[START OF RECORDS SUPPLIED]

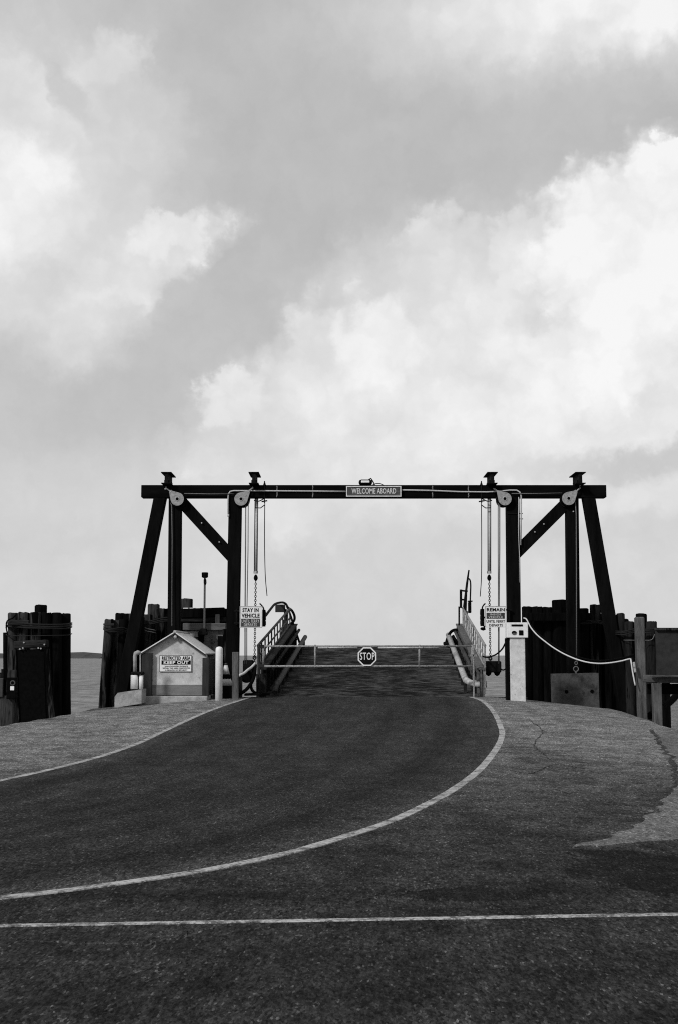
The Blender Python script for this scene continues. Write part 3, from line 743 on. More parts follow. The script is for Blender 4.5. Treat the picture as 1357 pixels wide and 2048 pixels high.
# ------------------------------------------------------------------ signs
def rect(x0, y0, x1, y1, Y): a = P(x0, y0, Y); b = P(x1, y1, Y); return (a.x + b.x) / 2, (a.z + b.z) / 2, b.x - a.x, a.z - b.z
def board(parent, r, Y, t, mat, name='board', bev=.004): return MB().box((r[0], Y + t / 2, r[1]), (r[2], t, r[3]), bevel=bev).build(name, mat, parent)
def frame(parent, r, Y, w, mat, name='frame', t=.02):
    cx, cz, W_, H = r; mb = MB()
    mb.box((cx, Y, cz + H / 2 - w / 2), (W_, t, w)); mb.box((cx, Y, cz - H / 2 + w / 2), (W_, t, w))
    mb.box((cx - W_ / 2 + w / 2, Y, cz), (w, t, H - 2 * w)); mb.box((cx + W_ / 2 - w / 2, Y, cz), (w, t, H - 2 * w))
    return mb.build(name, mat, parent)
def lettering(parent, rows, Y, mat):
    mb = MB()
    for (txt, x0, y0, x1, y1, bold) in rows:
        r = rect(x0, y0, x1, y1, Y); mb.text(txt, r[0], r[1], r[2], r[3], Y, .006, bold)
    return mb.build('lettering', mat, parent)
# WELCOME ABOARD
Y = GY - .30; r = rect(692.5, 972, 803.5, 993.3, Y)
o = thing('name_sign', (r[0], Y, r[1] - r[3] / 2), 'long dark board reading WELCOME ABOARD at the middle of the beam', 'sign')
board(o, r, Y, .06, M_welcome); frame(o, r, Y - .008, .030, M_letter)
lettering(o, [('WELCOME', 703.5, 976.5, 751, 987.5, .012), ('ABOARD', 754, 976.5, 793, 987.3, .012)], Y - .004, M_letter)
# floodlight
Y = GY - .25; c = P(731, 965, Y)
o = thing('floodlight', (c.x, Y, c.z - .1), 'small floodlight standing on the beam above the welcome sign', 'lamp')
mb = MB(); mb.tube([c + Vector((-.21, 0, 0)), c + Vector((-.19, 0, 0)), c + Vector((-.13, 0, 0)), c + Vector((.13, 0, 0)), c + Vector((.19, 0, 0)), c + Vector((.21, 0, 0))], .1, 14, True, [.02, .07, .095, .095, .07, .02])
mb.build('lamp_housing', M_black, o, smooth=True)
MB().box(c + Vector((-.005, -.088, .015)), (.26, .03, .07), bevel=.01).build('lens', M_lens, o)
mb = MB(); mb.tube([c + Vector((.10, .02, .09)), c + Vector((.17, .02, .13)), c + Vector((.22, 0, .05)), c + Vector((.28, 0, -.06)), c + Vector((.24, .02, -.12))], .022, 6); mb.box(c + Vector((.24, .05, -.10)), (.14, .1, .05), bevel=.008)
mb.build('bracket', M_black, o)
MB().tube(smooth_pts([c + Vector((.22, -.02, -.08)), c + Vector((.32, -.03, -.04)), c + Vector((.46, -.03, -.04)), c + Vector((.58, -.03, -.09))]), .014, 6).build('power_lead', M_black, o)

# STAY IN VEHICLE
Y = GY - .42; r = rect(480, 1212.5, 525, 1255.5, Y)
o = thing('message_sign', (r[0], Y, r[1] - r[3] / 2), 'white sign reading STAY IN VEHICLE UNTIL FERRY DEPARTS on the left inner post', 'sign')
board(o, r, Y, .012, M_sign); frame(o, r, Y - .004, .018, M_galv, t=.012)
board(o, rect(482.5, 1237.3, 520.5, 1253.5, Y - .004), Y - .004, .006, M_greyink, 'lower_panel', .001)
lettering(o, [('STAY IN', 485.5, 1216.2, 517.5, 1224.2, .03), ('VEHICLE', 483.5, 1227, 519.5, 1235.2, .03)], Y - .003, M_ink)
lettering(o, [('UNTIL FERRY', 483.8, 1239.2, 519, 1245.3, .0), ('DEPARTS', 488.5, 1246.8, 514, 1252.2, .0)], Y - .006, M_letter)
mb = MB(); a = P(476, 1222, GY - .2); b = P(486, 1246, GY - .2)
mb.box((a.x + .05, GY - .305, a.z), (.30, .05, .04)); mb.box((a.x + .05, GY - .305, b.z), (.30, .05, .04)); mb.box((a.x - .03, GY - .25, (a.z + b.z) / 2), (.05, .11, .5)); mb.build('bracket', M_steel_dark, o)
# REMAIN
r = rect(970.5, 1212.5, 1013, 1254.5, Y)
o = thing('message_sign', (r[0], Y, r[1] - r[3] / 2), 'white sign reading REMAIN INSIDE VEHICLE UNTIL FERRY DEPARTS on the right inner post', 'sign')
board(o, r, Y, .012, M_sign); frame(o, r, Y - .004, .012, M_galv, t=.012)
board(o, rect(973.5, 1225.5, 1010.3, 1237.5, Y - .004), Y - .004, .006, M_greyink, 'middle_panel', .001)
lettering(o, [('REMAIN', 974, 1216, 1010, 1222.6, .03), ('UNTIL FERRY', 973.5, 1239.8, 1010.5, 1245.3, .012), ('DEPARTS', 979, 1247.8, 1006, 1252.8, .012)], Y - .003, M_ink)
lettering(o, [('INSIDE', 980.5, 1227, 1003, 1230.8, .0), ('VEHICLE', 977.5, 1232.2, 1006.5, 1236.4, .0)], Y - .006, M_letter)
mb = MB(); a = P(1016, 1220, GY - .2); b = P(1012, 1247, GY - .2)
mb.box((a.x - .05, GY - .305, a.z), (.30, .05, .04)); mb.box((a.x - .05, GY - .305, b.z), (.30, .05, .04)); mb.box((a.x + .03, GY - .25, (a.z + b.z) / 2), (.05, .11, .5)); mb.build('bracket', M_steel_dark, o)
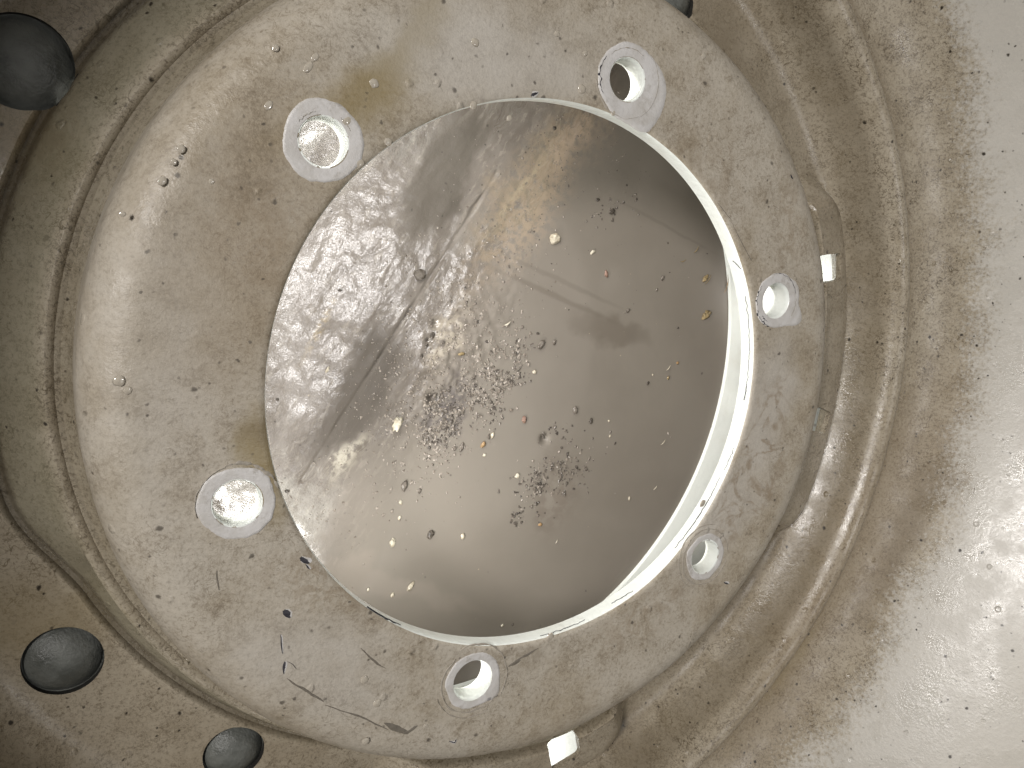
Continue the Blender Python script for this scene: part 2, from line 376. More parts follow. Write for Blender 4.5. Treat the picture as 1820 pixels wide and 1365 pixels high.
M_hole = chip_mat('gap_shade', (0.012, 0.011, 0.009), 0.7)  # hole walls coloured black to paint the shade round the plugs
M_unseen_wall = chip_mat('unseen_wall_dark', (0.05, 0.045, 0.035), 0.6)  # unseen upper wall, made dark to cut bounced light
def simple(name, c1, c2, rough, scale=40, spec=0.5, trans=0.0, ior=1.4, bs=0.4):
    k = NT(name); n = k.noise(scale, 5, 0.65)
    m = k.done(k.mix(k.ramp(n, 0.35, 0.65), c1, c2), rough, k.bump(n, bs, 0.0015), spec)
    k.b.inputs['Transmission Weight'].default_value = trans; k.b.inputs['IOR'].default_value = ior
    return m
M_drop = simple('water_film', (0.44, 0.40, 0.33), (0.38, 0.34, 0.28), 0.04, spec=0.9, bs=0.0)
M_gritd = simple('dark_wet_grit', (0.07, 0.06, 0.052), (0.19, 0.165, 0.14), 0.04, bs=0.6)
M_gritl = simple('pale_wet_grit', (0.36, 0.32, 0.28), (0.20, 0.17, 0.14), 0.03, bs=0.6)

# ------------------------------------------------------------------ surface underneath
ZM = -0.84
def mud():
    n = 420; ext = 1.56; cx, cy = 0, 0
    dirn = (at(880, 310, ZM) - at(540, 850, ZM)); ang = math.atan2(dirn.y, dirn.x); ca, sa = math.cos(ang), math.sin(ang)
    o0 = at(880, 560, ZM); s0, s1 = at(880, 312, ZM), at(540, 848, ZM)
    sl = (s1-s0).length; sd = (s1-s0)/sl
    pits = [(at(x, y, ZM), r, d) for x, y, r, d in [(770, 708, .02, .03), (775, 575, .014, .02), (762, 605, .012, .02), (968, 780, .02, .02)]]
    vs = []
    for j in range(n):
        for i in range(n):
            x = -ext + 2*ext*i/(n-1); y = -ext + 2*ext*j/(n-1)
            u = (x-o0.x)*ca + (y-o0.y)*sa; v = -(x-o0.x)*sa + (y-o0.y)*ca
            v2 = v + 0.15*noise.noise((x*1.5, y*1.5, 3))
            L = sstep(-0.1, 0.35, v2)
            z = 0.0
            if L > 0:
                z += L*(0.005*noise.fractal((u*1.6, v*5, 1.0), 1.0, 2.0, 4) + 0.0022*noise.fractal((x*12, y*12, 7), 1.0, 2.0, 3))
            # clotted patch left of the middle
            z += 0.010*noise.fractal((x*22, y*22, 2), 0.9, 2.0, 4)*math.exp(-((u+0.25)**2/0.10 + (v-0.03)**2/0.015))
            # long crack
            P = Vector((x, y, ZM)); t = (P-s0).dot(sd)
            if -0.02 < t < sl+0.02:
                d = (P - s0 - sd*t); dl = math.hypot(d.x, d.y) + 0.010*noise.noise((t*9, 0, 0))
                z -= 0.014*math.exp(-(dl/0.0052)**2)*(0.5+0.5*sstep(-.1, .3, noise.noise((t*5, 3, 0))))
            for c, r, dp in pits:
                q = ((x-c.x)**2+(y-c.y)**2)/(r*r)
                if q < 6: z -= dp*math.exp(-q)
            vs.append((x*S, y*S, (ZM+z)*S))
    fs = []
    for j in range(n-1):
        for i in range(n-1):
            a = j*n+i
            x, y = vs[a][0]/S, vs[a][1]/S
            if math.hypot(x, y) < 1.54: fs.append((a, a+1, a+n+1, a+n))
    me = bpy.data.meshes.new('mud'); me.from_pydata(vs, [], fs)
    bm = bmesh.new(); bm.from_mesh(me); bmesh.ops.delete(bm, geom=[v for v in bm.verts if not v.link_faces], context='VERTS'); bm.to_mesh(me); bm.free()
    for p in me.polygons: p.use_smooth = True
    o = link('mud', me, M_mud); tag(o, kind='structure'); return o
mud()
tray = link('tray', lathe([(1.50, -.90), (1.515, -.86), (1.53, -.825), (1.545, -.822), (1.62, -.81), (1.90, -.80), (2.5, -.74), (2.9, -.55), (3.0, -.52), (3.0, -.95), (1.50, -.95)], 256), M_white)
smooth(tray.data)
tag(tray, 'glossy clean white tray glimpsed beneath the hub around the muddy film', 'tray')

# ------------------------------------------------------------------ the hub casting
hub = empty('wheel_hub', (0, 0, -0.45))
tag(hub, 'grimy white painted round metal hub with a big centre hole and six bolt holes', 'wheel hub')
def child(name, me, mat):
    o = link(name, me, mat, hub); o.matrix_parent_inverse = Matrix.Translation((0, 0, 0.45*S)); return o
RB = 0.8795
fill = [(1.20 + 0.135*math.sin(t), -0.135 + 0.135*math.cos(t)) for t in [PI/2*i/12 for i in range(13)]]
prof = [(RB+.004, -.07), (RB+.002, -.045), (RB+.001, -.015), (RB+.004, -.006), (RB+.012, -.001), (RB+.024, 0)] \
     + [(lerp(.915, 1.19, i/10), 0) for i in range(11)] + fill \
     + [(1.340, -.20), (1.345, -.27)] \
     + [(1.30, -.27), (1.285, -.16), (1.25, -.10), (1.20, -.07), (1.05, -.07), (.95, -.07)]
def fl_z(r, a, z):
    if z < -0.05 and r < 1.3: return 0
    return 0.006*noise.noise((r*math.cos(a)*2.2, r*math.sin(a)*2.2, 0.3)) + 0.0016*noise.noise((r*math.cos(a)*9, r*math.sin(a)*9, 5))
fl = child('hub_flange', lathe(prof, 480, fl_z), M_flange)
PHASE = 1.4089
bolts = [PHASE - i*PI/3 for i in range(6)]
RH = [.062, .060, .062, .064, .062, .062]
def revolve_at(pos, profile, n=64):
    vs = []; fs = []; m = len(profile)
    for i in range(n):
        a = 2*PI*i/n
        for r, z in profile: vs.append(((pos[0]+r*math.cos(a))*S, (pos[1]+r*math.sin(a))*S, (z+(pos[2] if len(pos) > 2 else 0))*S))
    for i in range(n):
        j = (i+1) % n
        for k in range(m-1): fs.append((i*m+k, j*m+k, j*m+k+1, i*m+k+1))
    fs.append(tuple(i*m for i in range(n))[::-1]); fs.append(tuple(i*m+m-1 for i in range(n)))
    me = bpy.data.meshes.new('rev'); me.from_pydata(vs, [], fs)
    bm = bmesh.new(); bm.from_mesh(me); bmesh.ops.recalc_face_normals(bm, faces=bm.faces); bm.to_mesh(me); bm.free(); return me
cs = []
for a, rh in zip(bolts, RH):
    c = link('c', revolve_at((math.cos(a), math.sin(a)), [(rh, -.3), (rh, -.010), (rh+.003, -.003), (rh+.009, .004), (rh+.02, .02)]))
    cs.append(c)
cut(fl, cs)
fl.data.materials.append(M_white)
for p in fl.data.polygons:
    c = p.center/S; r = math.hypot(c.x, c.y)
    nb = any(math.hypot(c.x-math.cos(a), c.y-math.sin(a)) < rh+.0095 for a, rh in zip(bolts, RH))
    if nb or (r < .9 and p.normal.z < .75) or (c.z < -0.03 and r < 1.14) or (r < 1.30 and c.z < -0.055 and p.normal.z < 0.2 and r < 1.29): p.material_index = 1
smooth(fl.data, 40)

# seats: clean worn ring round each bolt hole
def seat(pos, r0, rout, ecc, seed, label=None):
    n = 120; vs = []; fs = []
    rs = [0, .25, .5, .75, .93, 1.0]
    for i in range(n):
        a = 2*PI*i/n; ro = rout*(1 + 0.07*noise.noise((math.cos(a)*2, math.sin(a)*2, seed)) + 0.02*noise.noise((math.cos(a)*9, math.sin(a)*9, seed)))
        for e, ea, wd in ecc:
            dd = abs((a-ea+PI) % (2*PI)-PI); ro += e*math.exp(-(dd/wd)**2)
        for k, t in enumerate(rs):
            r = lerp(r0, ro, t); x = pos[0]+r*math.cos(a); y = pos[1]+r*math.sin(a)
            z = fl_z(math.hypot(x, y), math.atan2(y, x), 0) + (0.0022 if 0 < k < 5 else 0.0012 if k == 0 else -0.0015)
            vs.append((x*S, y*S, z*S))
    m = len(rs)
    for i in range(n):
        j = (i+1) % n
        for k in range(m-1): fs.append((i*m+k, i*m+k+1, j*m+k+1, j*m+k))
    me = bpy.data.meshes.new('bolt_seat'); me.from_pydata(vs, [], fs)
    for p in me.polygons: p.use_smooth = True
    o = child('bolt_seat', me, M_seat)
    if label: o['label'] = label
    return o
ecc = [[(.05, -.3, .9), (.03, -1.0, .5)], [(.06, -.45, .35), (.02, .5, .5)], [(0.0, 0, 1)], [(.02, -.6, .4)], [(0, 0, 1)], [(0.006, 2, 1)]]
routs = [.112, .102, .092, .098, .104, .108]
for i, a in enumerate(bolts):
    seat((math.cos(a), math.sin(a)), RH[i]+.007, routs[i], ecc[i], i*3.1)

# thin raised marks that lie on the flange: scratches, chips
def ribbon(name, pts, wid, mat, z=0.003, closed=False, seed=0, thick=0.002, zf=None, jit=0.35):
    """irregular thin sliver along a path, given in working units"""
    P = [Vector(p) for p in pts]
    dense = []
    for i in range(len(P)-1):
        seg = max(2, int((P[i+1]-P[i]).length/0.008))
        for k in range(seg): dense.append(P[i].lerp(P[i+1], k/seg))
    dense.append(P[-1]); n = len(dense)
    vs = []; fs = []
    for i, p in enumerate(dense):
        t = (dense[min(i+1, n-1)] - dense[max(i-1, 0)]); t.z = 0; t.normalize(); nn = Vector((-t.y, t.x, 0))
        e = math.sin(PI*min(1, max(0.0, (i+.15)/(n-.7))))**0.5
        jw = wid*0.5*e*(1+jit*2*noise.noise((i*0.23, seed, 1.7)))
        off = nn*wid*0.8*noise.noise((i*0.15, seed+5, 0))
        p = p + off
        base = zf(p) if zf else fl_z(math.hypot(p.x, p.y), math.atan2(p.y, p.x), 0)
        for sgn, dz in ((-1, -0.001), (0, thick), (1, -0.001)):
            q = p + nn*(sgn*jw*(1+.5*noise.noise((i*.4, seed+sgn*9, 3)))); vs.append((q.x*S, q.y*S, (base+z*0+dz+0.0006)*S))
    for i in range(n-1):
        for k in (0, 1): fs.append((i*3+k, i*3+k+1, i*3+k+4, i*3+k+3))
    me = bpy.data.meshes.new(name); me.from_pydata(vs, [], fs)
    for p in me.polygons: p.use_smooth = True
    return child(name, me, mat)
def px(pts, z=0): return [tuple(at(x, y, z)) for x, y in pts]
CH = [  # black chips and scratches
    ([(534, 990), (545, 1004)], .022), ([(543, 1003), (549, 1012)], .007), ([(503, 1086), (514, 1099)], .024),
    ([(499, 1128), (502, 1162)], .006), ([(506, 1176), (505, 1198)], .010), ([(511, 1176), (521, 1181), (527, 1189)], .003),
    ([(1287, 1036), (1294, 1041)], .014), ([(944, 171), (956, 165)], .010),
    ([(798, 1316), (808, 1319), (811, 1314)], .008), ([(1405, 310), (1409, 318)], .004), ([(480, 862), (482, 872)], .008)]
for i, (p, wd) in enumerate(CH):
    if .006 <= wd: ribbon('bare_edge', px([(a+1, b) for a, b in p]), wd*1.12+.003, M_seat, seed=i*7.3, thick=0.0008)
for i, (p, wd) in enumerate(CH): ribbon('paint_chip', px(p), wd, M_chip, seed=i*7.3)
SC = [([(510, 1206), (540, 1225), (575, 1248)], .009), ([(578, 1252), (640, 1275), (690, 1297)], .006), ([(684, 1283), (700, 1292), (725, 1300), (742, 1290)], .020),
      ([(903, 1184), (930, 1168), (957, 1153)], .009), ([(903, 1184), (925, 1172)], .014), ([(640, 1152), (670, 1180), (685, 1188)], .006),
      ([(1300, 395), (1322, 440), (1335, 463)], .004), ([(1275, 360), (1300, 392)], .003),
      ([(385, 1015), (388, 1050)], .006), ([(1121, 370), (1125, 374)], .004)]
for i, (p, wd) in enumerate(SC): ribbon('scratch', px(p), wd, M_scuff, seed=i*3.7+50)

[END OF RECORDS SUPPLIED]

Look back at the data above. Transcribe exactly the lines starting at the line that contains "Continue the Blender" and ending at the line that contains "0.14), 0.03, bs=0.6)".

Continue the Blender Python script for this scene: part 2, from line 376. More parts follow. Write for Blender 4.5. Treat the picture as 1820 pixels wide and 1365 pixels high.
M_hole = chip_mat('gap_shade', (0.012, 0.011, 0.009), 0.7)  # hole walls coloured black to paint the shade round the plugs
M_unseen_wall = chip_mat('unseen_wall_dark', (0.05, 0.045, 0.035), 0.6)  # unseen upper wall, made dark to cut bounced light
def simple(name, c1, c2, rough, scale=40, spec=0.5, trans=0.0, ior=1.4, bs=0.4):
    k = NT(name); n = k.noise(scale, 5, 0.65)
    m = k.done(k.mix(k.ramp(n, 0.35, 0.65), c1, c2), rough, k.bump(n, bs, 0.0015), spec)
    k.b.inputs['Transmission Weight'].default_value = trans; k.b.inputs['IOR'].default_value = ior
    return m
M_drop = simple('water_film', (0.44, 0.40, 0.33), (0.38, 0.34, 0.28), 0.04, spec=0.9, bs=0.0)
M_gritd = simple('dark_wet_grit', (0.07, 0.06, 0.052), (0.19, 0.165, 0.14), 0.04, bs=0.6)
M_gritl = simple('pale_wet_grit', (0.36, 0.32, 0.28), (0.20, 0.17, 0.14), 0.03, bs=0.6)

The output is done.